Let Them Slaughter a Chicken to Warn the Monkey as They Please

Tuesday, July 24 2007 @ 05:30 AM JST

Contributed by: Y.Yamamoto

Minxin Pei, Senior Associate and Director of the China Program at the Carnegie Endowment for International Peace, titles his recent essay "Execution may not curb venality in China." (Use of italics is mine.) In the piece that deals with the execution of the country's former chief food and drug regulator on the charge of bribery, Pei concludes:
"Short-term fixes, such as making examples of a few corrupt officials, cannot solve China's food safety problem. To regain the confidence of the consumers of Chinese products, [the Beijing government] must demonstrate sustained political commitment and undertake many of the institutional reforms it has resisted for years."

If you have read an accounting primer, you know that in the Assets part of the Balance Sheet, there is an item called Deferred Charges, or Deferred Costs. (Minxin Pei also refers to them as "huge delayed costs.") What is tricky about the rules of accounting is that some costs incurred in the past are classified in assets, not liabilities, in a special treatment accountants term "capitalization." Since in general, the more assets you have, the more likely it is the B/S of your company whets a good appetite of investors, people are sometimes misled by your B/S when it is bloated with the fake assets.

This is especially true when investors are not used to looking at the other side of the B/S. Professional analysts, on the other hand, will never be misled where unsettled liabilities associated with the deferred charges are still there. But they are sometimes deceived, too, when the liabilities aren't there anymore. You may have already paid them up somehow. But when you can hardly afford to repay your debts, it's more likely that you have duped a benevolent person into shouldering the burden on your behalf. Or you may even have put them off the B/S arbitrarily. (Accountants call such an off-the-B/S indebtedness a "Contingent Liability".) When your company is on the verge of bankruptcy, you, therefore, have a good reason to resort to one or two of these financial gimmicks so the B/S still looks in good shape to you creditors. More often than not this works - unless the auditor you retain is an honest man.

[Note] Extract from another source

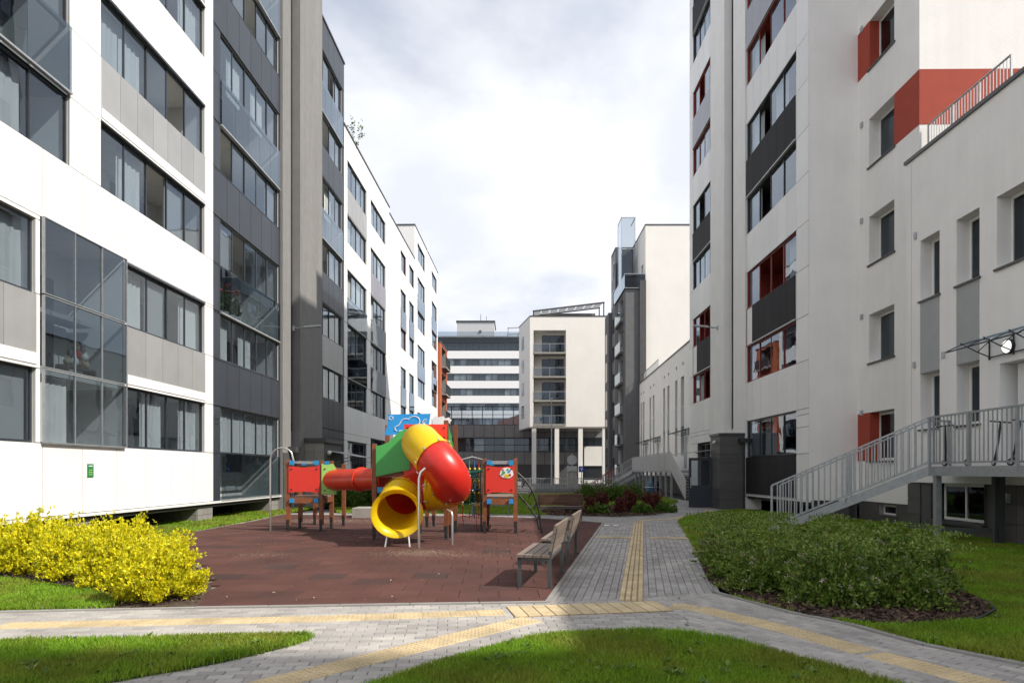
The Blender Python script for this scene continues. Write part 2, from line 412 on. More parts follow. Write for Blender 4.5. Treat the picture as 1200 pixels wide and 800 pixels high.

Needless to say, the Japanese are the first to have effectively used these tricks. Now the Chinese are following suit. Actually, though, they are not just emulating the world's second largest economy. Having learned their lessons from the way the "Japanese Century" came to a sudden halt in the early-1990s, the Chinese are exerting every possible effort to make sure they won't fall into the same trap. One typical tactic is to abuse the wartime suffering inflicted on them by the Imperial Japan. They think Japan is the ideal trade partner because it's so vulnerable to blackmailing that it's a piece of cake to make it swallow all the hidden costs entailed in substandard quality and safety of their products. But the Japanese are not alone. These days China looks increasingly determined to pass around the extra costs to every industrialized nation who is ready to act like a sucker.

China is already a done business today. Obviously it can't do both: write off the "huge delayed costs," and survive it.

Given that it's no longer a matter of what the Chinese leadership should do, but what it should have done to straighten out the mess, it doesn't make sense at all to discuss the wisdom of "slaughtering a chicken to warn the monkey," or whatever else Hu Jintao does to gloss over the problems inherent to the hybrid communist regime. It's not China, but the rest of the world, particularly the West, that should consider how to fight these tangible pollutants, and perhaps more importantly, the constant decline in the universal values system and moral erosion which are mostly intangible. In this context it's a shame to see the Carnegie Endowment researcher, or any other pundit, continue examining the vital signs of the behemoth, dying or already dead, when the future of the civilization of mankind is in jeopardy.

If I were in a position, like Minxin Pei, to professionally analyze the China affairs and was expected to take up the issues with the safety of food and drugs made in China, I would focus more on the future of the West than on the history of the communist China. The season for the protracted debate over what Hu Jintao should or shouldn't do to reverse the situation in his domain has long been over now. I would even venture to suggest that maybe it's about time for us to start preparing ourselves for soft-landing on a world without the People's Republic of China by thoroughly internalizing the entire China issue, first and utmost.